Сила образа. Восприятие искусства в Средние века и раннее Новое время - Дэвид Фридберг
В этом отрывке Готорн излагает некоторые из наиболее важных вопросов в истории и этнографии изображений. Он начинает с намека на важность взаимоотношений между центром и периферией; он осознает ореол, окружающий художников; он переходит к диалектике между восприимчивостью к форме и художественным мастерством, с одной стороны, и, с другой, теми видами реакций, которые кажутся не столь зависимыми от формальных и технических факторов. Затем он подчеркивает важность эффекта картин, напоминает читателю об их особой способности удерживать мертвых (и не только их форму) среди живых и предполагает некоторые основания для страха, который вызывают изображения, и мотивы ограничений, которые люди накладывают на их создание. Здесь также присутствует осознание последствий восприятия образов как живых и самонадеянности художника в подражании тому единственному Существу, которое дает жизнь форме; точно так же, как в исламском хадисе, где художник попадает на небо, и Бог бросает ему вызов, велев тоже вдохнуть жизнь в свои творения; не сумевший этого художник низвергается и наказывается.
Но выразительнее всего звучит настойчивость Готорна в отношении той обширной области, в которой «мнение толпы интересовало его не меньше, чем указания тонких знатоков». Конечно, он признает обусловливающую роль «предрассудков, свойственных этой стране и эпохе», но он идет дальше в своем описании параллели с магией. Несмотря на все это, он явно не считает, что эффекты, которые он приписывает картинам, волшебны сами по себе; просто их воздействие можно сравнить с распространенными представлениями о магии и колдовстве. В этом суть проблемы: нам еще предстоит понять, почему считается, что изображения воздействуют способами, выходящими за рамки аналитических паттернов повседневной рациональности. И хотя на первый взгляд кажется, что Готорн низводит описываемые им классы верований до уровня необразованных, толпы, черни, у него присутствует скрытое осознание того, что они относятся и к остальным из нас тоже. Это подводное течение, которое начинается признанием ценности «мнения толпы» и заканчивается смущающим заявлением о том, что «даже в светских кругах к художнику относились с некоторым страхом, что было отчасти отзвуком суеверных подозрений черни».

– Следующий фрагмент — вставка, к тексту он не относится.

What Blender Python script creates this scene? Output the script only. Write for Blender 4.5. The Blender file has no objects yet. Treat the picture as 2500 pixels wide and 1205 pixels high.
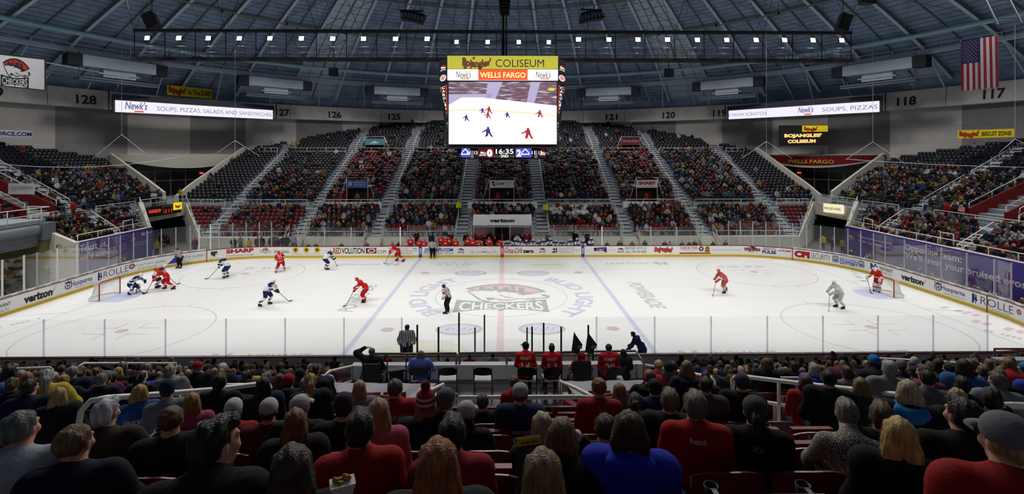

На самом деле Готорн ясно понимал то, что я утверждаю в качестве одного из основополагающих принципов этого исследования: у нас есть такие же убеждения относительно образов, как и у людей, не обученных подавлять эти убеждения и реакции; и мы реагируем теми же способами. Мы тоже испытываем «смутный трепет» перед творческим мастерством художника; мы тоже боимся силы создаваемых им образов и их сверхъестественной способности как возвышать нас, так и тревожить. Они приобщают нас к истине о нас самих способом, который можно охарактеризовать только как волшебный, или же обманывают нас, словно с помощью колдовства. Но поскольку нас научили говорить и думать об изображениях таким образом, чтобы избежать столкновения именно с подобными эффектами, единственный способ быть откровенными – это прислушиваться к откликам и рассказам тех, кого мы считаем простыми, неразвитыми или провинциальными; или, разумеется, прислушиваться к народам Африки, Азии и Америки, которых антропологи, к счастью, перестали называть первобытными. Термин «первобытный», однако, все еще может оставаться полезным, если мы признаем его в связи с чувствами и эмоциями, предшествующими репрессивному воздействию, которым наделяет нас образование в цивилизованных культурах.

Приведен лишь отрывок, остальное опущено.